═════ Dataset section
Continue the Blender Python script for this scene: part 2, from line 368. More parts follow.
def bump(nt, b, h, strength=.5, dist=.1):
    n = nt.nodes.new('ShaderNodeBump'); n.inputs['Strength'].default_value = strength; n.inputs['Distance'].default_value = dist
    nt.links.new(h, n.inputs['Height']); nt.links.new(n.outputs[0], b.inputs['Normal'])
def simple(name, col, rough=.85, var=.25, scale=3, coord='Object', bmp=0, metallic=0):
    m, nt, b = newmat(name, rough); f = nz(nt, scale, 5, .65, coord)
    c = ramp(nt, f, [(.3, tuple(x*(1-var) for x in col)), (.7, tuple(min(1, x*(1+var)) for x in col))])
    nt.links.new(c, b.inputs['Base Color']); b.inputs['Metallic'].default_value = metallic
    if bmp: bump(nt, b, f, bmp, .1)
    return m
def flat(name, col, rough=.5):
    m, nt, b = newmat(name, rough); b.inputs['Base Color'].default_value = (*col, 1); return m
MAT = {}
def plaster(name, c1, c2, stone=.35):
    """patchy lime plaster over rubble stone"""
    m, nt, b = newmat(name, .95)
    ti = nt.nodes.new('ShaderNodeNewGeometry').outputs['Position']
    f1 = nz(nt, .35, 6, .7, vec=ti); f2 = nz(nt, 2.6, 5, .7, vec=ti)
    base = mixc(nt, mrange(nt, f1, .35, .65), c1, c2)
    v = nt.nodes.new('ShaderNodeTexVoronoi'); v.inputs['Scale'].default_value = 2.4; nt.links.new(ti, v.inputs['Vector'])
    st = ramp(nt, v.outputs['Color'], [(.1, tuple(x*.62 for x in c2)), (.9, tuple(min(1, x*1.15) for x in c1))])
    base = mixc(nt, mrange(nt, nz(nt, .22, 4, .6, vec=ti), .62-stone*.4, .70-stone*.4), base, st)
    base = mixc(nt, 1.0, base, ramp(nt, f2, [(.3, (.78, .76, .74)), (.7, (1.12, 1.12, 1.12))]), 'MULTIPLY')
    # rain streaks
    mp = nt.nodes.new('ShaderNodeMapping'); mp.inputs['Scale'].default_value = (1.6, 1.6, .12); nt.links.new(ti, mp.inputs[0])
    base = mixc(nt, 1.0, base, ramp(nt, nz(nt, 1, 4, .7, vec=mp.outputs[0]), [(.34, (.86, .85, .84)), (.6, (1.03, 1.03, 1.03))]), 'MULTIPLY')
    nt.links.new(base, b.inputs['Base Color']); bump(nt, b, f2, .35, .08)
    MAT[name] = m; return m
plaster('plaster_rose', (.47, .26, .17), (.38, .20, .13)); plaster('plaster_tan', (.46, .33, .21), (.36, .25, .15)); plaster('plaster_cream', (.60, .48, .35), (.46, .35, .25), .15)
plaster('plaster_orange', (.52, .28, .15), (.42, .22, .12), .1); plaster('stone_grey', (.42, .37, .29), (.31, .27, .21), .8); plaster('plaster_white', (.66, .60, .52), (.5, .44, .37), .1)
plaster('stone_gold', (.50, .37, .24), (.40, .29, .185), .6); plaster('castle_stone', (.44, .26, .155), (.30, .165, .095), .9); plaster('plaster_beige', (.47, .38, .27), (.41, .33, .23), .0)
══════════
> [What is asked]: Set down the material above again, word for word.

> [Exercise response]:
Continue the Blender Python script for this scene: part 2, from line 368. More parts follow.
def bump(nt, b, h, strength=.5, dist=.1):
    n = nt.nodes.new('ShaderNodeBump'); n.inputs['Strength'].default_value = strength; n.inputs['Distance'].default_value = dist
    nt.links.new(h, n.inputs['Height']); nt.links.new(n.outputs[0], b.inputs['Normal'])
def simple(name, col, rough=.85, var=.25, scale=3, coord='Object', bmp=0, metallic=0):
    m, nt, b = newmat(name, rough); f = nz(nt, scale, 5, .65, coord)
    c = ramp(nt, f, [(.3, tuple(x*(1-var) for x in col)), (.7, tuple(min(1, x*(1+var)) for x in col))])
    nt.links.new(c, b.inputs['Base Color']); b.inputs['Metallic'].default_value = metallic
    if bmp: bump(nt, b, f, bmp, .1)
    return m
def flat(name, col, rough=.5):
    m, nt, b = newmat(name, rough); b.inputs['Base Color'].default_value = (*col, 1); return m
MAT = {}
def plaster(name, c1, c2, stone=.35):
    """patchy lime plaster over rubble stone"""
    m, nt, b = newmat(name, .95)
    ti = nt.nodes.new('ShaderNodeNewGeometry').outputs['Position']
    f1 = nz(nt, .35, 6, .7, vec=ti); f2 = nz(nt, 2.6, 5, .7, vec=ti)
    base = mixc(nt, mrange(nt, f1, .35, .65), c1, c2)
    v = nt.nodes.new('ShaderNodeTexVoronoi'); v.inputs['Scale'].default_value = 2.4; nt.links.new(ti, v.inputs['Vector'])
    st = ramp(nt, v.outputs['Color'], [(.1, tuple(x*.62 for x in c2)), (.9, tuple(min(1, x*1.15) for x in c1))])
    base = mixc(nt, mrange(nt, nz(nt, .22, 4, .6, vec=ti), .62-stone*.4, .70-stone*.4), base, st)
    base = mixc(nt, 1.0, base, ramp(nt, f2, [(.3, (.78, .76, .74)), (.7, (1.12, 1.12, 1.12))]), 'MULTIPLY')
    # rain streaks
    mp = nt.nodes.new('ShaderNodeMapping'); mp.inputs['Scale'].default_value = (1.6, 1.6, .12); nt.links.new(ti, mp.inputs[0])
    base = mixc(nt, 1.0, base, ramp(nt, nz(nt, 1, 4, .7, vec=mp.outputs[0]), [(.34, (.86, .85, .84)), (.6, (1.03, 1.03, 1.03))]), 'MULTIPLY')
    nt.links.new(base, b.inputs['Base Color']); bump(nt, b, f2, .35, .08)
    MAT[name] = m; return m
plaster('plaster_rose', (.47, .26, .17), (.38, .20, .13)); plaster('plaster_tan', (.46, .33, .21), (.36, .25, .15)); plaster('plaster_cream', (.60, .48, .35), (.46, .35, .25), .15)
plaster('plaster_orange', (.52, .28, .15), (.42, .22, .12), .1); plaster('stone_grey', (.42, .37, .29), (.31, .27, .21), .8); plaster('plaster_white', (.66, .60, .52), (.5, .44, .37), .1)
plaster('stone_gold', (.50, .37, .24), (.40, .29, .185), .6); plaster('castle_stone', (.44, .26, .155), (.30, .165, .095), .9); plaster('plaster_beige', (.47, .38, .27), (.41, .33, .23), .0)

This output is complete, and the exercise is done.